I don't believe so, although Mr. Webber can speak for himself.  I believe
Mr. Webber is saying that a libretto can be set several ways by different
composers.

>>The idea that not just the performers but - crucially - the audience
>>could be magically imbued with a workable, simultaneous understanding
>>of the theatrical conventions of [various times] or that the theatres
>>themselves could be equipped to deal with their vastly different stage,
>>lighting and costuming demands is, of course, quite simply absurd.
>
>But why is it possible ot accept the musical conventions?  And literal
>ones?  Noone really says that reading Shakespeare is impossible and it
>therefore needs a modern transliteration, and the time of "musical
>transliterations" (eg.  the various Bach-arrangements) is gone, too.
>Why should this be impossible for acting?

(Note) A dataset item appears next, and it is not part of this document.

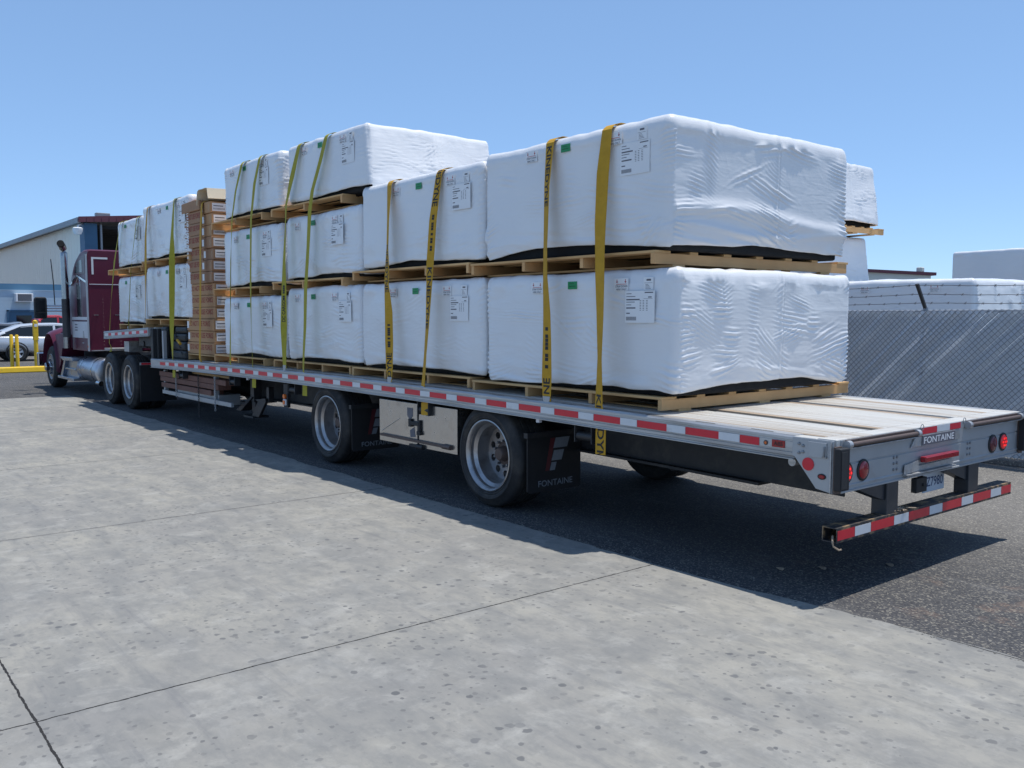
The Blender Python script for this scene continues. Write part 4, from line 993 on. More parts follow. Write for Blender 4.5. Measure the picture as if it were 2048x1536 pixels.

Perhaps because acting depends more than the others on the illusion
of reality, which changes far more rapidly than musical conventions.
Furthermore, the point about Shakespeare is particularly inapt.
Shakespeare performed in Elizabethan style and pronunciation is pretty
much unlistenable.  Indeed, it hardly sounds like English.

>A question from a rookie without insider knowledge: is it theatre
>convention of our time that dramas shouldn't take place where the
>text/libretto suggests it?

Not really.  The reason why some productions change time is to
illuminate some aspect of the story told.  I've already recorded my
praise of Sellars's productions of Don Giovanni and Marriage of Figaro.
The point was not simply to change time for the sake of changing time,
but to clear away certain conventions of traditional production that
obscured the dramatic force of the operas.  Similarly, I loved Bergman's
film of The Magic Flute, a wonderful fantasy on the nature of theater,
rubbing one's nose in the limitations of the stage and simultaneously
exalting their emotional power.

>This is all very nice blahblah.  The essential question (and I'm very
>serious about it, I want to understand) is why the drama needs to be
>placed elsewhere than the libretto suggests.

The question can be turned around: why does the drama need to remain in
the original place and time.  As I say, I have seen good and bad productions
of both sorts.  Consequently, I'm not absolutely for one side or the
other.  However, to dismiss "director's opera" out of hand seems a bit
limiting.

It seems to me that since Wagner, at any rate, composers view opera as
drama rather than as a vocal and orchestral exhibition.  Why write an
opera, after all, if you can write a cantata or an oratorio or a song
cycle?  Unfortunately, audiences seem mainly concerned with the vocal
and orchestral exhibition.  One thing "director's opera" tries to do,
even if it doesn't always succeed, is to put the emphasis on drama,
rather than on pretty or powerful sounds.